* Given data:
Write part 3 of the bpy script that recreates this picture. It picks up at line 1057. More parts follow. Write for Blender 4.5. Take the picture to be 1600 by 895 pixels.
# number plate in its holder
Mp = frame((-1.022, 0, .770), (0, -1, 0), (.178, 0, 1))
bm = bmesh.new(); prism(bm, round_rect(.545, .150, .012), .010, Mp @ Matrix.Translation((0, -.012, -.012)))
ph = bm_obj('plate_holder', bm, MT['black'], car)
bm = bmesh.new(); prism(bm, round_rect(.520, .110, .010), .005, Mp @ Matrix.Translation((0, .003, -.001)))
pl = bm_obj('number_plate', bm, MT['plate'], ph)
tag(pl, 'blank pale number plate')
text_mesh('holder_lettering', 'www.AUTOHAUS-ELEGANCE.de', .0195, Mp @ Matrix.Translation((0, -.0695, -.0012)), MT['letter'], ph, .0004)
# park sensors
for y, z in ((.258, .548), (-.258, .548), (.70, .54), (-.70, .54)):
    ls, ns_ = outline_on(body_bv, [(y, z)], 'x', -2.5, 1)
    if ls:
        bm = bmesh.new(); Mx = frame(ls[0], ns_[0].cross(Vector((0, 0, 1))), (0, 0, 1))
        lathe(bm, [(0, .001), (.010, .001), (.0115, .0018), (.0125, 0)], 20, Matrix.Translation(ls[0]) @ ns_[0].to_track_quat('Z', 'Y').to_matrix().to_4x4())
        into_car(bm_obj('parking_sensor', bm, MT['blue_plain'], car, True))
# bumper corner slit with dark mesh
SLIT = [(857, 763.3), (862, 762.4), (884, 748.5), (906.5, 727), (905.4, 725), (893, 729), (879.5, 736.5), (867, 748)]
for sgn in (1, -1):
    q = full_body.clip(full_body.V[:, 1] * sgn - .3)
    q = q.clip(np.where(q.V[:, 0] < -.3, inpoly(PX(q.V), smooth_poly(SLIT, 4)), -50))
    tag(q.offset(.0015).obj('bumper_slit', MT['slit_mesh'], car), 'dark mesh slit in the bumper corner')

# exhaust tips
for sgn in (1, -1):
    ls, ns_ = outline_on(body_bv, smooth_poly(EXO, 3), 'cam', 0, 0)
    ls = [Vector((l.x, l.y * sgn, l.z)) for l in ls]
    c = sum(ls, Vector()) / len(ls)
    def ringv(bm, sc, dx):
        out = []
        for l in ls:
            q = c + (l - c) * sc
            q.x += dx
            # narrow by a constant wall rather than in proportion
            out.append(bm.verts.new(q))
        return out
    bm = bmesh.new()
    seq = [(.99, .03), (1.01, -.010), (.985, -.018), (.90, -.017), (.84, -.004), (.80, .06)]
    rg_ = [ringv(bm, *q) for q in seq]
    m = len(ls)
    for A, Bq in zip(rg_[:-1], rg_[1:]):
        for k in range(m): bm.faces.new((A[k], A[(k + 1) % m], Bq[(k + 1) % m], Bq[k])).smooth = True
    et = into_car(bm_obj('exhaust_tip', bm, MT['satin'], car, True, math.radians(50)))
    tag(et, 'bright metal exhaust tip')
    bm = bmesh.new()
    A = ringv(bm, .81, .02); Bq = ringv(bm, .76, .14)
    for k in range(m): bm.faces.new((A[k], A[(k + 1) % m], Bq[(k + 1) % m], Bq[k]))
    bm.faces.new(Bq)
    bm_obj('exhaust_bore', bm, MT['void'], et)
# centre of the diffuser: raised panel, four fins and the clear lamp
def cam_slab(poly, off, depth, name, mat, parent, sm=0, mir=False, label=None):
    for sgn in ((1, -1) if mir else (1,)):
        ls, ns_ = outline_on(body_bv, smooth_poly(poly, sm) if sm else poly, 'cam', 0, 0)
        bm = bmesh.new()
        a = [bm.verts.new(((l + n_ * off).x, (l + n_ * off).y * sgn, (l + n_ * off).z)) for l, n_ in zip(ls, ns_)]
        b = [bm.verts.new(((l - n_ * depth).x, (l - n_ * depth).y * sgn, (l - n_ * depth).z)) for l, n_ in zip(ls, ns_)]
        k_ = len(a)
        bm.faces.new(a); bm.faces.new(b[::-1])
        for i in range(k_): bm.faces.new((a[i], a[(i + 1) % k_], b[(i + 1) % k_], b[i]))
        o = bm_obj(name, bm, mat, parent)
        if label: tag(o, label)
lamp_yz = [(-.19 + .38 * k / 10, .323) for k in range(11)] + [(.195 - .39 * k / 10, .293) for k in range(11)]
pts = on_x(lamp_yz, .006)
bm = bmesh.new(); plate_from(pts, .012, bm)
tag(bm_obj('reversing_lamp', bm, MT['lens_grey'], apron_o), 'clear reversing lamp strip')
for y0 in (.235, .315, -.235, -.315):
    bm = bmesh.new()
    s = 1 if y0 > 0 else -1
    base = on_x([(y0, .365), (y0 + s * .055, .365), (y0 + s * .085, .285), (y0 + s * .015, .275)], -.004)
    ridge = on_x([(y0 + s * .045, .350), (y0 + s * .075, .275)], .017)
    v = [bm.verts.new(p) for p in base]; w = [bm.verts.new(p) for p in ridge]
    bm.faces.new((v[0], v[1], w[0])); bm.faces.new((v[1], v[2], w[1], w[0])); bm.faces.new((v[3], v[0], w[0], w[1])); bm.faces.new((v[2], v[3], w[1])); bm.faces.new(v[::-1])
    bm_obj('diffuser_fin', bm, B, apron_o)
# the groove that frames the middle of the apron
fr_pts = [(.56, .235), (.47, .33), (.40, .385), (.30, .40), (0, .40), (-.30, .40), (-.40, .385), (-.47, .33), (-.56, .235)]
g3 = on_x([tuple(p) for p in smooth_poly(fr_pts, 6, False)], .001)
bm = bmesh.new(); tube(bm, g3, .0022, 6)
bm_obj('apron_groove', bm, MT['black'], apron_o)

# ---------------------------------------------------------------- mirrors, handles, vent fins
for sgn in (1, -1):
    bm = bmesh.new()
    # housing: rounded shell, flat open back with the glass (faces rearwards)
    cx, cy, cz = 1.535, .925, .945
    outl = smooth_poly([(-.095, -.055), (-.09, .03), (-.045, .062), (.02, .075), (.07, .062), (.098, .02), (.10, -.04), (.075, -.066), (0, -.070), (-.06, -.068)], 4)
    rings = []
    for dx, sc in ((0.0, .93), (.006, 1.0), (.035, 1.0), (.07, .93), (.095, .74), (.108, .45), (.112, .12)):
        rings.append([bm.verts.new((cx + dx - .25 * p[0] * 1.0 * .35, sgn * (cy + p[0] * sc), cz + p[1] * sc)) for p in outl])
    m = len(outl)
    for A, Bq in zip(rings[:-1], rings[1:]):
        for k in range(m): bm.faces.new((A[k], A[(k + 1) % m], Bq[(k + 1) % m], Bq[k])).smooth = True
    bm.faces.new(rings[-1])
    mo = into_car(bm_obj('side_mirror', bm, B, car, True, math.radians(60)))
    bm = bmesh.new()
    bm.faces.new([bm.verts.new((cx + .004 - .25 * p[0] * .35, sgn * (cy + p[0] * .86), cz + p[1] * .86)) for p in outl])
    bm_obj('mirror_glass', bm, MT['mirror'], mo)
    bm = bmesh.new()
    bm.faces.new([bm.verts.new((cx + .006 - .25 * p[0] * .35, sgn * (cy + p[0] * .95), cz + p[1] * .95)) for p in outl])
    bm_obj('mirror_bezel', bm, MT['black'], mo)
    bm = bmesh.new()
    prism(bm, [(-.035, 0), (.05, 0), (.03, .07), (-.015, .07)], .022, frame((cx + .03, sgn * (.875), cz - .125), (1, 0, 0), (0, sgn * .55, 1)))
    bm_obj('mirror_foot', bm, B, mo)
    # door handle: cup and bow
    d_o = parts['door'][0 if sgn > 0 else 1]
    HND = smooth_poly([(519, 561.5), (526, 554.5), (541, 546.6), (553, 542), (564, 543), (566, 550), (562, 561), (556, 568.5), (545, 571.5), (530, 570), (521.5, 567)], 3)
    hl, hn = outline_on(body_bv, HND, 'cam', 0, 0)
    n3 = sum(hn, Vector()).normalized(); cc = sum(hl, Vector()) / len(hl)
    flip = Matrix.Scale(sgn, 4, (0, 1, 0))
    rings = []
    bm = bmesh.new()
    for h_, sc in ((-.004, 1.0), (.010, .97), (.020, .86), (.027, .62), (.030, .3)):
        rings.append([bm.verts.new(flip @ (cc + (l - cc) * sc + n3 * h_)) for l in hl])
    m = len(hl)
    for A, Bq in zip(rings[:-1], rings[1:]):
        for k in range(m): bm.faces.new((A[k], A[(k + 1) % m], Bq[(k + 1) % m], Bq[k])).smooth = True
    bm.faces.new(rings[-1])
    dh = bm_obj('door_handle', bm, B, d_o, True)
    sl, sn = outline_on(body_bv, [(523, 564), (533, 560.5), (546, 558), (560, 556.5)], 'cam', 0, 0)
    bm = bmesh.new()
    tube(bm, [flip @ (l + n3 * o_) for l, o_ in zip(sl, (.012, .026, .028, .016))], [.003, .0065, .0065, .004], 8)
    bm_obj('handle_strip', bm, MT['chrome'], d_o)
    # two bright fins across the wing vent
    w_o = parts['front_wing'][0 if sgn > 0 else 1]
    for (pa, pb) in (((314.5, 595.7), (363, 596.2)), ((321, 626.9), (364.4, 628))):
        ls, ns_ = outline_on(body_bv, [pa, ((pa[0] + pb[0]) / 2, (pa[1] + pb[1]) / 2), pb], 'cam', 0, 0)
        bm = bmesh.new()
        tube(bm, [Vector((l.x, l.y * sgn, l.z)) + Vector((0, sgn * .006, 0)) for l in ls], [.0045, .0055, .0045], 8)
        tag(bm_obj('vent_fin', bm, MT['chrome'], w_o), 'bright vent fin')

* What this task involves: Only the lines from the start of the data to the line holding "the bumper corner')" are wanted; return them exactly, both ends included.

* Finished exercise:
Write part 3 of the bpy script that recreates this picture. It picks up at line 1057. More parts follow. Write for Blender 4.5. Take the picture to be 1600 by 895 pixels.
# number plate in its holder
Mp = frame((-1.022, 0, .770), (0, -1, 0), (.178, 0, 1))
bm = bmesh.new(); prism(bm, round_rect(.545, .150, .012), .010, Mp @ Matrix.Translation((0, -.012, -.012)))
ph = bm_obj('plate_holder', bm, MT['black'], car)
bm = bmesh.new(); prism(bm, round_rect(.520, .110, .010), .005, Mp @ Matrix.Translation((0, .003, -.001)))
pl = bm_obj('number_plate', bm, MT['plate'], ph)
tag(pl, 'blank pale number plate')
text_mesh('holder_lettering', 'www.AUTOHAUS-ELEGANCE.de', .0195, Mp @ Matrix.Translation((0, -.0695, -.0012)), MT['letter'], ph, .0004)
# park sensors
for y, z in ((.258, .548), (-.258, .548), (.70, .54), (-.70, .54)):
    ls, ns_ = outline_on(body_bv, [(y, z)], 'x', -2.5, 1)
    if ls:
        bm = bmesh.new(); Mx = frame(ls[0], ns_[0].cross(Vector((0, 0, 1))), (0, 0, 1))
        lathe(bm, [(0, .001), (.010, .001), (.0115, .0018), (.0125, 0)], 20, Matrix.Translation(ls[0]) @ ns_[0].to_track_quat('Z', 'Y').to_matrix().to_4x4())
        into_car(bm_obj('parking_sensor', bm, MT['blue_plain'], car, True))
# bumper corner slit with dark mesh
SLIT = [(857, 763.3), (862, 762.4), (884, 748.5), (906.5, 727), (905.4, 725), (893, 729), (879.5, 736.5), (867, 748)]
for sgn in (1, -1):
    q = full_body.clip(full_body.V[:, 1] * sgn - .3)
    q = q.clip(np.where(q.V[:, 0] < -.3, inpoly(PX(q.V), smooth_poly(SLIT, 4)), -50))
    tag(q.offset(.0015).obj('bumper_slit', MT['slit_mesh'], car), 'dark mesh slit in the bumper corner')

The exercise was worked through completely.